(Scenes as source code)
......

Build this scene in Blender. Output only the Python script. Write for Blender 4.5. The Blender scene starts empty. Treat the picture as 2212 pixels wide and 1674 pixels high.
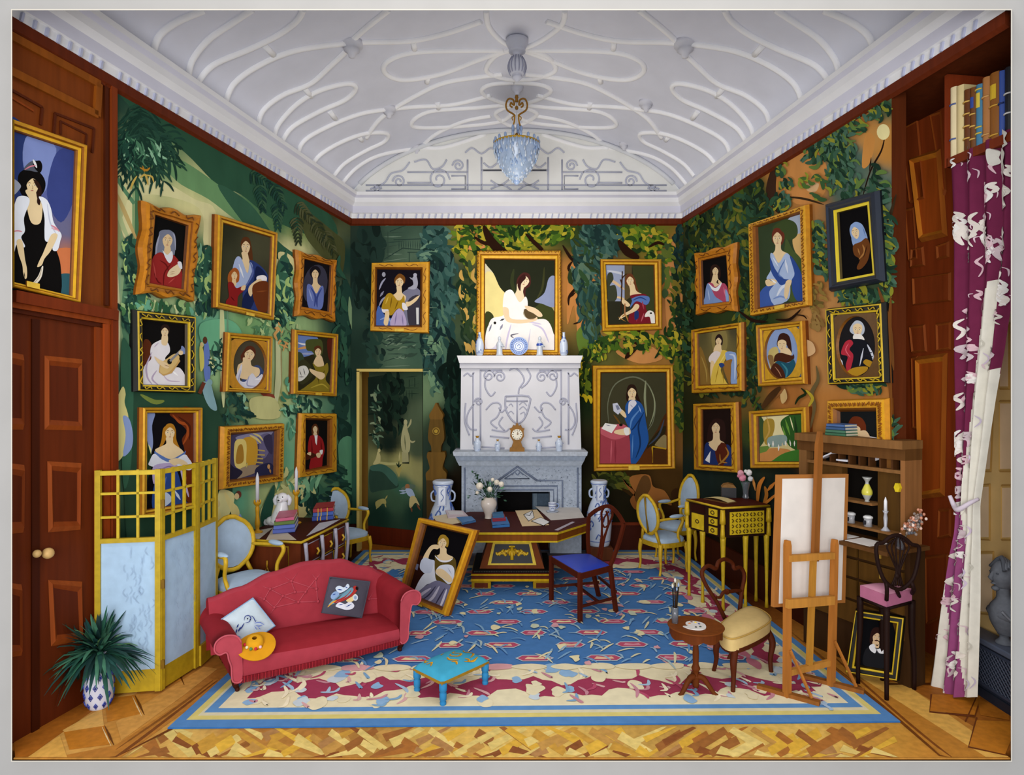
import bpy, math, random
from mathutils import Vector as V, Matrix
R = random.Random(7)
FPX = 1400.0; CH = 2.1; CX = 1106.0; CY = 837.0
COL = bpy.context.scene.collection
# ---------- colour ----------
_cc = {}
def lin(h):
    if not isinstance(h, str): return h
    if h in _cc: return _cc[h]
    s = h.lstrip('#')
    if len(s) == 3: s = ''.join(a*2 for a in s)
    o = []
    for i in (0, 2, 4):
        x = int(s[i:i+2], 16)/255
        o.append(x/12.92 if x <= .04045 else ((x+.055)/1.055)**2.4)
    _cc[h] = (o[0], o[1], o[2], 1.0)
    return _cc[h]
def mixc(a, b, t):
    a = lin(a); b = lin(b)
    return tuple(a[i]*(1-t)+b[i]*t for i in range(3))+(1.0,)
# ---------- camera space helpers: a pixel of the photograph on a real plane or depth ----------
CAM = V((0, 0, CH))
def ray(px, py): return V(((px-CX)/FPX, 1.0, -(py-CY)/FPX))
def P(px, py, Y): return CAM + ray(px, py)*Y
def FL(px, py, z=0.0):
    r = ray(px, py); return CAM + r*((z-CH)/r.z)
def yb(py): return FPX*CH/(py-CY)
class Plane:
    def __init__(s, p, n): s.p = V(p); s.n = V(n).normalized()
    def hit(s, px, py, off=0.0):
        r = ray(px, py); q = s.p + s.n*off
        return CAM + r*((q-CAM).dot(s.n)/r.dot(s.n))
# ---------- curves ----------
def cr(pts, k=5, closed=False):
    n = len(pts)
    if n < 3 and not closed: return list(pts)
    out = []; D = len(pts[0])
    rng = range(n) if closed else range(n-1)
    for i in rng:
        if closed: a, b, c, d = pts[(i-1) % n], pts[i], pts[(i+1) % n], pts[(i+2) % n]
        else: a, b, c, d = pts[max(i-1, 0)], pts[i], pts[i+1], pts[min(i+2, n-1)]
        for j in range(k):
            t = j/k; t2 = t*t; t3 = t2*t
            out.append(tuple(.5*(2*b[q]+(c[q]-a[q])*t+(2*a[q]-5*b[q]+4*c[q]-d[q])*t2+(3*b[q]-a[q]-3*c[q]+d[q])*t3) for q in range(D)))
    if not closed: out.append(tuple(pts[-1]))
    return out
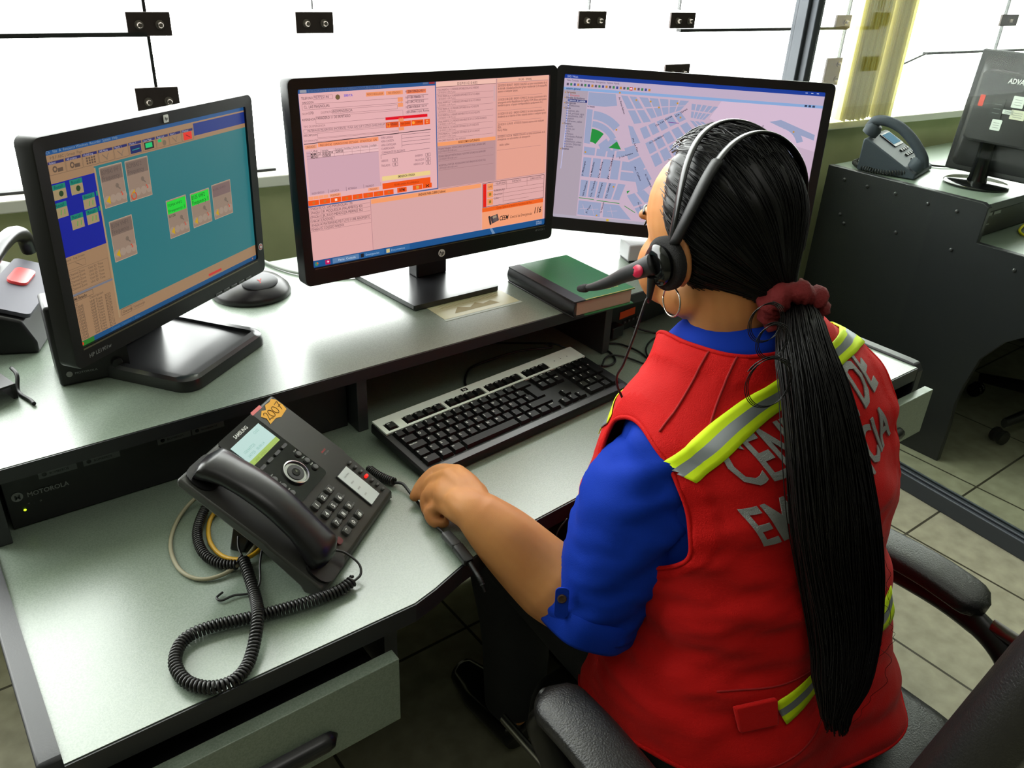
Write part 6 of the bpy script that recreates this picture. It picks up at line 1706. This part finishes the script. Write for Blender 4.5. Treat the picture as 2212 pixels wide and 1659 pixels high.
DN = V((0, 0, -1)); FW = V((0, 1, 0))
seam([V((0.760, 0.56, 1.0)), V((0.72, 0.555, 1.0)), V((0.685, 0.55, 1.0)), V((0.665, 0.548, 1.0))], DN, 0.0016)
seam([V((0.775, 0.53, 1.0)), V((0.73, 0.52, 1.0)), V((0.69, 0.50, 1.0)), V((0.672, 0.49, 1.0))], DN, 0.0016)
seam([V((0.66, 0.2, 0.50)), V((0.72, 0.2, 0.515)), V((0.78, 0.2, 0.545))], FW)
seam([V((0.66, 0.2, 0.60)), V((0.74, 0.2, 0.61)), V((0.80, 0.2, 0.62)), V((0.86, 0.2, 0.63))], FW)
# back pocket flap standing a little open
mb = MB(); pk_ = []
for x, z in ((0.672, 0.585), (0.675, 0.550), (0.716, 0.560), (0.716, 0.597)):
    h = onto(V((x, -0.2, z)), FW, 0.003); pk_.append(h[0] if h else V((x, 0.35, z)))
mb.add([TP @ p for p in pk_] + [TP @ (p + V((0, -0.006, 0))) for p in pk_], [(0, 1, 2, 3), (7, 6, 5, 4), (0, 4, 5, 1), (1, 5, 6, 2), (2, 6, 7, 3), (3, 7, 4, 0)])
mb.build('pocket_flap', RED, vest, bevel=0.002)
# drawstring of the open front
mb = MB(); mb.tube([TP @ p for p in smooth_path([V((0.640, 0.665, 0.700)), V((0.630, 0.672, 0.675)), V((0.629, 0.670, 0.64)), V((0.632, 0.668, 0.60))], 6)], 0.0013, 6); mb.build('drawstring', CABLE, vest, smooth=180)

# ---- trousers and shoes
mb = MB()
for s, kx in ((-1, 0.72), (1, 0.945)):
    hip = V((0.832 + s * 0.10, 0.46, 0.475)); kn_ = V((kx, 0.87, 0.485)); an = V((kx, 0.845, 0.11))
    limb(mb, [TP @ (hip - V((0, 0.05, 0))), TP @ hip.lerp(kn_, 0.5), TP @ kn_, TP @ (kn_ + V((0, 0.02, -0.04))), TP @ (kn_.lerp(an, 0.5)), TP @ an], [0.112, 0.096, 0.076, 0.074, 0.064, 0.058], 22)
ell(mb, TP @ V((0.832, 0.45, 0.475)), (0.200, 0.135, 0.095), None, 28)
t_ = mb.build('trousers', TROU, per, smooth=180)
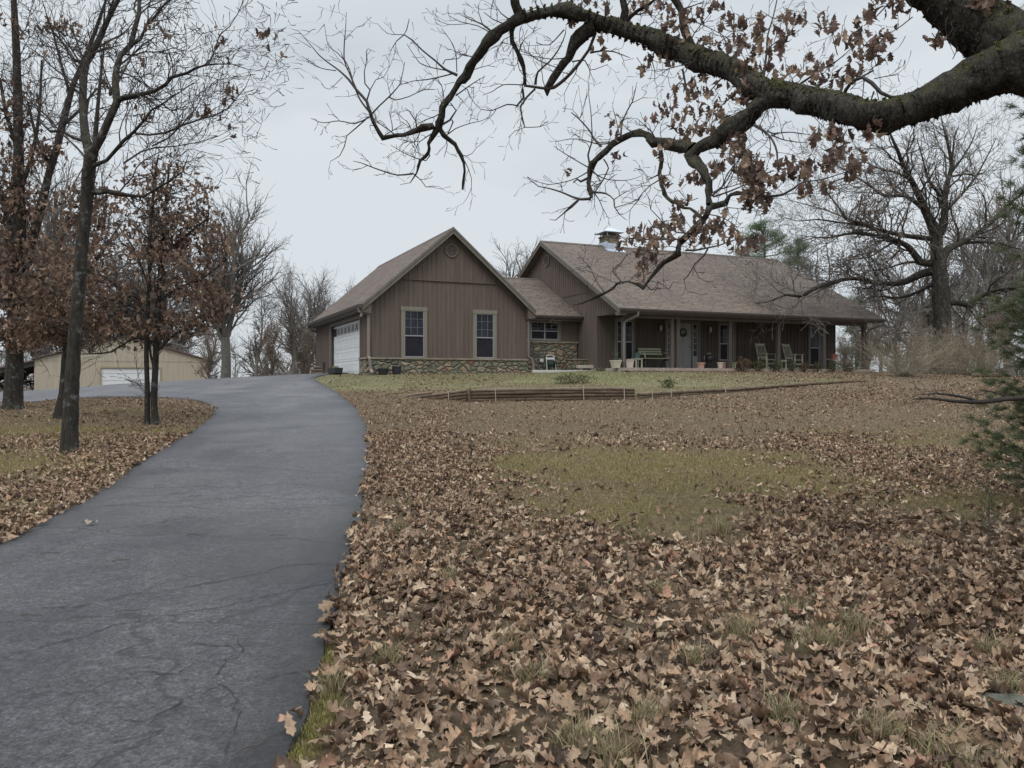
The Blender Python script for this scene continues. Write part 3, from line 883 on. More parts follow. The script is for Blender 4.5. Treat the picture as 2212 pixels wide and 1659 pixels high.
def window(parent, plane, const, outw, t0, t1, z0, z1, trim=.11, grid=True, mid=None, munt=None, tm=None, mullion=0, head=True):
    """double hung window: trim frame, sashes, panes"""
    def bx(mb, a0, a1, d0, d1, b0, b1):
        c0, c1 = const+outw*d0, const+outw*d1
        if plane == 'y': mb.box(a0, a1, c0, c1, b0, b1)
        else: mb.box(c0, c1, a0, a1, b0, b1)
        return mb
    e = bpy.data.objects.new('window', None); C.objects.link(e); e.parent = parent
    mb = MB()
    bx(mb, t0, t0+trim, .002, .05, z0, z1); bx(mb, t1-trim, t1, .002, .05, z0, z1)
    bx(mb, t0-.02, t1+.02, .002, .06, z1-trim, z1+.015)
    bx(mb, t0+trim, t1-trim, .002, .065, z0, z0+.05)
    mb.build('window_frame', tm or M_WTRIM, e)
    i0, i1, j0, j1 = t0+trim, t1-trim, z0+.05, z1-trim
    zm = mid if mid is not None else j0+(j1-j0)*.46
    bays = [(i0+(i1-i0)*k/(mullion+1), i0+(i1-i0)*(k+1)/(mullion+1)) for k in range(mullion+1)]
    sb = MB(); gb = MB(); up = MB(); lo_ = MB()
    for k, (a, c) in enumerate(bays):
        for q in (a, c-.028):
            bx(sb, q, q+.028, .004, .035, j0, j1)
        bx(sb, a+.028, c-.028, .004, .035, j1-.03, j1); bx(sb, a+.028, c-.028, .004, .030, j0, j0+.035)
        bx(sb, a+.028, c-.028, .004, .040, zm-.02, zm+.02)
        if k: bx(sb, a-.03, a+.03, .036, .048, j0, j1)
        if grid:
            n = 3 if mullion == 0 else 2
            for q in range(1, n):
                x = a+(c-a)*q/n; bx(gb, x-.008, x+.008, .012, .022, zm+.02, j1-.03)
            for q in range(1, 3):
                z = zm+(j1-zm)*q/3; bx(gb, a+.028, c-.028, .013, .023, z-.008, z+.008)
        bx(up, a+.028, c-.028, .003, .010, zm+.02, j1-.03)
        bx(lo_, a+.028, c-.028, .003, .014, j0+.035, zm-.02)
    sb.build('sash', munt or M_SASHW, e)
    if grid: gb.build('grille', M_MUNTD, e)
    up.build('pane', M_GLASS, e)
    s = lo_.build('screen', M_SCREEN, e)
    return e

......

Reproduce the data above in full, exactly as it is, with the pictures left out.

Build this scene in Blender. Output only the Python script. Write for Blender 4.5. The Blender scene starts empty. Treat the picture as 2212 pixels wide and 1674 pixels high.
import bpy, math, random
from mathutils import Vector as V, Matrix
R = random.Random(7)
FPX = 1400.0; CH = 2.1; CX = 1106.0; CY = 837.0
COL = bpy.context.scene.collection
# ---------- colour ----------
_cc = {}
def lin(h):
    if not isinstance(h, str): return h
    if h in _cc: return _cc[h]
    s = h.lstrip('#')
    if len(s) == 3: s = ''.join(a*2 for a in s)
    o = []
    for i in (0, 2, 4):
        x = int(s[i:i+2], 16)/255
        o.append(x/12.92 if x <= .04045 else ((x+.055)/1.055)**2.4)
    _cc[h] = (o[0], o[1], o[2], 1.0)
    return _cc[h]
def mixc(a, b, t):
    a = lin(a); b = lin(b)
    return tuple(a[i]*(1-t)+b[i]*t for i in range(3))+(1.0,)
# ---------- camera space helpers: a pixel of the photograph on a real plane or depth ----------
CAM = V((0, 0, CH))
def ray(px, py): return V(((px-CX)/FPX, 1.0, -(py-CY)/FPX))
def P(px, py, Y): return CAM + ray(px, py)*Y
def FL(px, py, z=0.0):
    r = ray(px, py); return CAM + r*((z-CH)/r.z)
def yb(py): return FPX*CH/(py-CY)
class Plane:
    def __init__(s, p, n): s.p = V(p); s.n = V(n).normalized()
    def hit(s, px, py, off=0.0):
        r = ray(px, py); q = s.p + s.n*off
        return CAM + r*((q-CAM).dot(s.n)/r.dot(s.n))
# ---------- curves ----------
def cr(pts, k=5, closed=False):
    n = len(pts)
    if n < 3 and not closed: return list(pts)
    out = []; D = len(pts[0])
    rng = range(n) if closed else range(n-1)
    for i in rng:
        if closed: a, b, c, d = pts[(i-1) % n], pts[i], pts[(i+1) % n], pts[(i+2) % n]
        else: a, b, c, d = pts[max(i-1, 0)], pts[i], pts[i+1], pts[min(i+2, n-1)]
        for j in range(k):
            t = j/k; t2 = t*t; t3 = t2*t
            out.append(tuple(.5*(2*b[q]+(c[q]-a[q])*t+(2*a[q]-5*b[q]+4*c[q]-d[q])*t2+(3*b[q]-a[q]-3*c[q]+d[q])*t3) for q in range(D)))
    if not closed: out.append(tuple(pts[-1]))
    return out
Write part 6 of the bpy script that recreates this picture. It picks up at line 1706. This part finishes the script. Write for Blender 4.5. Treat the picture as 2212 pixels wide and 1659 pixels high.
DN = V((0, 0, -1)); FW = V((0, 1, 0))
seam([V((0.760, 0.56, 1.0)), V((0.72, 0.555, 1.0)), V((0.685, 0.55, 1.0)), V((0.665, 0.548, 1.0))], DN, 0.0016)
seam([V((0.775, 0.53, 1.0)), V((0.73, 0.52, 1.0)), V((0.69, 0.50, 1.0)), V((0.672, 0.49, 1.0))], DN, 0.0016)
seam([V((0.66, 0.2, 0.50)), V((0.72, 0.2, 0.515)), V((0.78, 0.2, 0.545))], FW)
seam([V((0.66, 0.2, 0.60)), V((0.74, 0.2, 0.61)), V((0.80, 0.2, 0.62)), V((0.86, 0.2, 0.63))], FW)
# back pocket flap standing a little open
mb = MB(); pk_ = []
for x, z in ((0.672, 0.585), (0.675, 0.550), (0.716, 0.560), (0.716, 0.597)):
    h = onto(V((x, -0.2, z)), FW, 0.003); pk_.append(h[0] if h else V((x, 0.35, z)))
mb.add([TP @ p for p in pk_] + [TP @ (p + V((0, -0.006, 0))) for p in pk_], [(0, 1, 2, 3), (7, 6, 5, 4), (0, 4, 5, 1), (1, 5, 6, 2), (2, 6, 7, 3), (3, 7, 4, 0)])
mb.build('pocket_flap', RED, vest, bevel=0.002)
# drawstring of the open front
mb = MB(); mb.tube([TP @ p for p in smooth_path([V((0.640, 0.665, 0.700)), V((0.630, 0.672, 0.675)), V((0.629, 0.670, 0.64)), V((0.632, 0.668, 0.60))], 6)], 0.0013, 6); mb.build('drawstring', CABLE, vest, smooth=180)

# ---- trousers and shoes
mb = MB()
for s, kx in ((-1, 0.72), (1, 0.945)):
    hip = V((0.832 + s * 0.10, 0.46, 0.475)); kn_ = V((kx, 0.87, 0.485)); an = V((kx, 0.845, 0.11))
    limb(mb, [TP @ (hip - V((0, 0.05, 0))), TP @ hip.lerp(kn_, 0.5), TP @ kn_, TP @ (kn_ + V((0, 0.02, -0.04))), TP @ (kn_.lerp(an, 0.5)), TP @ an], [0.112, 0.096, 0.076, 0.074, 0.064, 0.058], 22)
ell(mb, TP @ V((0.832, 0.45, 0.475)), (0.200, 0.135, 0.095), None, 28)
t_ = mb.build('trousers', TROU, per, smooth=180)
The Blender Python script for this scene continues. Write part 3, from line 883 on. More parts follow. The script is for Blender 4.5. Treat the picture as 2212 pixels wide and 1659 pixels high.
def window(parent, plane, const, outw, t0, t1, z0, z1, trim=.11, grid=True, mid=None, munt=None, tm=None, mullion=0, head=True):
    """double hung window: trim frame, sashes, panes"""
    def bx(mb, a0, a1, d0, d1, b0, b1):
        c0, c1 = const+outw*d0, const+outw*d1
        if plane == 'y': mb.box(a0, a1, c0, c1, b0, b1)
        else: mb.box(c0, c1, a0, a1, b0, b1)
        return mb
    e = bpy.data.objects.new('window', None); C.objects.link(e); e.parent = parent
    mb = MB()
    bx(mb, t0, t0+trim, .002, .05, z0, z1); bx(mb, t1-trim, t1, .002, .05, z0, z1)
    bx(mb, t0-.02, t1+.02, .002, .06, z1-trim, z1+.015)
    bx(mb, t0+trim, t1-trim, .002, .065, z0, z0+.05)
    mb.build('window_frame', tm or M_WTRIM, e)
    i0, i1, j0, j1 = t0+trim, t1-trim, z0+.05, z1-trim
    zm = mid if mid is not None else j0+(j1-j0)*.46
    bays = [(i0+(i1-i0)*k/(mullion+1), i0+(i1-i0)*(k+1)/(mullion+1)) for k in range(mullion+1)]
    sb = MB(); gb = MB(); up = MB(); lo_ = MB()
    for k, (a, c) in enumerate(bays):
        for q in (a, c-.028):
            bx(sb, q, q+.028, .004, .035, j0, j1)
        bx(sb, a+.028, c-.028, .004, .035, j1-.03, j1); bx(sb, a+.028, c-.028, .004, .030, j0, j0+.035)
        bx(sb, a+.028, c-.028, .004, .040, zm-.02, zm+.02)
        if k: bx(sb, a-.03, a+.03, .036, .048, j0, j1)
        if grid:
            n = 3 if mullion == 0 else 2
            for q in range(1, n):
                x = a+(c-a)*q/n; bx(gb, x-.008, x+.008, .012, .022, zm+.02, j1-.03)
            for q in range(1, 3):
                z = zm+(j1-zm)*q/3; bx(gb, a+.028, c-.028, .013, .023, z-.008, z+.008)
        bx(up, a+.028, c-.028, .003, .010, zm+.02, j1-.03)
        bx(lo_, a+.028, c-.028, .003, .014, j0+.035, zm-.02)
    sb.build('sash', munt or M_SASHW, e)
    if grid: gb.build('grille', M_MUNTD, e)
    up.build('pane', M_GLASS, e)
    s = lo_.build('screen', M_SCREEN, e)
    return e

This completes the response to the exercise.